Russia: US inflames Ukraine crisis with claims of crimes against humanity

Russia: US inflames Ukraine crisis with claims of crimes against humanity

A general view shows an apartment building that was the home of Veronika Krasevych, an 11-year-old Ukrainian girl, destroyed by a Russian military strike in the town of Borodianka, outside of Kyiv, Ukraine on Thursday. (Reuters photo)
A general view shows an apartment building that was the home of Veronika Krasevych, an 11-year-old Ukrainian girl, destroyed by a Russian military strike in the town of Borodianka, outside of Kyiv, Ukraine on Thursday. (Reuters photo)

Washington is trying to demonise Moscow and foment the crisis in Ukraine with allegations of Russian crimes against humanity, Russia's ambassador to the United States said on Sunday.

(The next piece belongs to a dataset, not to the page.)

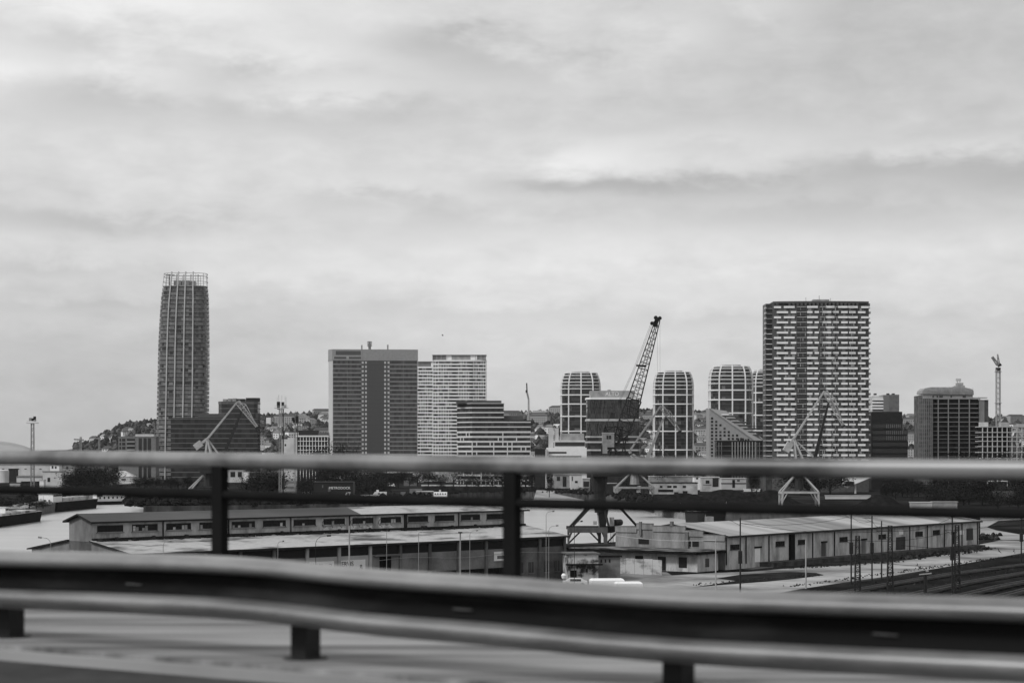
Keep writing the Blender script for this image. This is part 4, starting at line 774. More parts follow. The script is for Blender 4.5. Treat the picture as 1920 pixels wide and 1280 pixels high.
# ---------------------------------------------------------------- harbour cranes
def portal_legs(root, Y, pts, beam, m):
    """pts: leg columns in photo columns with rows (top, bottom); depth offsets give front and rear legs"""
    for px, y0, dz, w_ in pts:
        q = P(px, y0, Y + dz); part(root, 'leg', lambda b: b.bar((q.x - root.location.x, dz, 0), (q.x - root.location.x, dz, q.z), w_ * .7, m, 4, r2=w_))
def lcrane(label, Y, o, tie, boom, jib, knee, cw, legs, hub, base, dark, pale, grp=None, low=None):
    low = low or pale
    s = Y / F; root = thing('harbour_crane', label, 'crane', ((o - 960) * s, Y, 0), 0, grp)
    q = lambda px, py, d=0.: (P(px, py, Y).x - root.location.x, d, P(px, py, Y).z)
    k = s / .22
    part(root, 'tie_beam', lambda b: (b.bar(q(*tie[0], -1 * k), q(*tie[1], 0), .46 * k, pale, 4, r2=.3 * k), b.bar(q(*tie[0], 1 * k), q(*tie[1], .6 * k), .5 * k, pale, 4)))
    part(root, 'main_boom', lambda b: b.bar(q(*boom[0]), q(*boom[1]), 1.05 * k, dark, 4, r2=.5 * k))
    part(root, 'jib', lambda b: (b.lattice(q(*jib[0]), q(*jib[1]), 1.9 * k, .8 * k, 8, .17 * k, pale, up=(0, 1, 0)), b.tube([q(*jib[0]), q(*knee), q(*jib[1])], .2 * k, pale, 4), b.bar(q(*knee), q(*boom[1]), .26 * k, pale), b.bar(q(jib[1][0] - .4, jib[1][1]), q(jib[1][0] + 1, jib[1][1] + 3), .9 * k, steel_d, 6)))
    if cw:
        part(root, 'counterweight', lambda b: b.bar(q(cw[0], cw[1]), q(cw[2], cw[3]), 1.9 * k, pale, 4))
        part(root, 'rear_link', lambda b: (b.bar(q(cw[0], cw[1]), q(*tie[0]), .7 * k, pale, 4), b.bar(q(*tie[0]), q(boom[0][0] - 1, boom[0][1] - 18 * .22 / s if 0 else boom[0][1] - 10), .45 * k, pale, 4)))
    part(root, 'frame', lambda b: [b.bar(q(*tie[0], d), q(hub[0] + e, 864, d * 2), .5 * k, pale, 4) for d in (-1, 1) for e in (-6, 8)])
    part(root, 'machine_house', lambda b: (b.box(q(hub[0] - 14, 862)[0], q(hub[0] + 26, 862)[0], -3.5 * k, 3.5 * k, q(0, hub[1] - 4)[2], q(0, 860)[2], dark)))
    part(root, 'column', lambda b: b.bar((0, 0, q(0, base - 4)[2]), (0, 0, q(0, hub[1] - 5)[2]), 2.0 * k, dark, 10, r2=1.4 * k))
    zb = q(0, base)[2]; wv = 34 * s
    part(root, 'strut', lambda b: [b.bar((x * wv, y * wv, zb), (x * 2.2 * k, y * 2.2 * k, q(0, hub[1])[2]), .36 * k, pale, 4) for x in (-1, 1) for y in (-.6, .6)])
    part(root, 'portal_beam', lambda b: [b.box(-wv, wv, y * wv - .5 * k, y * wv + .5 * k, zb - .75 * k, zb, low) for y in (-.6, .6)] + [b.box(x * wv - .5 * k, x * wv + .5 * k, -.6 * wv, .6 * wv, zb - .9 * k, zb - .05, low) for x in (-1, 1)])
    for x in (-1, 1):
        for y in (-.6, .6): part(root, 'leg', lambda b: (b.bar((x * wv * 1.03, y * wv, 0), (x * wv * .98, y * wv, zb - .5), .42 * k, low, 4, r2=.62 * k), b.bar((x * wv, y * wv, zb * .45), (x * wv * .72, y * wv, zb - .6), .3 * k, low, 4)))
    return root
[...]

The Biden administration formally concluded that Russia has committed "crimes against humanity" during its nearly year-long invasion of Ukraine, Vice President Kamala Harris said on Saturday.

"We regard such insinuations as an unprecedented attempt to demonize Russia in the framework of the hybrid war unleashed against us," Ambassador Anatoly Antonov said in a statement on the Russian Embassy's Telegram messaging platform.

"There is no doubt that the purpose of such attacks by Washington is to justify its own actions to fuel the Ukrainian crisis."

Organisations supported by the US Agency for International Development have documented more than 30,000 war crimes incidents since the invasion, according to the US government. Ukrainian officials said they were investigating the Thursday shelling of the city of Bakhmut as a possible war crime.

The U.N.-backed Commission of Inquiry on Ukraine says it has identified war crimes but has not concluded whether they amount to crimes against humanity.

Friday will mark a year since Russia launched what it calls "a special military operation" to "denazify" and "demilitarise" its neighbour. Ukraine's President Volodymyr Zelenskiy and Kyiv's Western allies call the invasion, which has no end in sight, an unprovoked, imperialistic land grab.

The war has killed tens of thousands, uprooted millions, pummelled the global economy and made Russian President Vladimir Putin a pariah in the West.

The Kremlin has intensified operations across a broad swath of southern and eastern Ukraine, and a major new offensive has been widely anticipated.

The United States and its allies have provide Ukraine with increasingly sophisticated arms, including modern battle tanks, and Western leaders have discussed more aid at a series of meetings in Europe in recent days.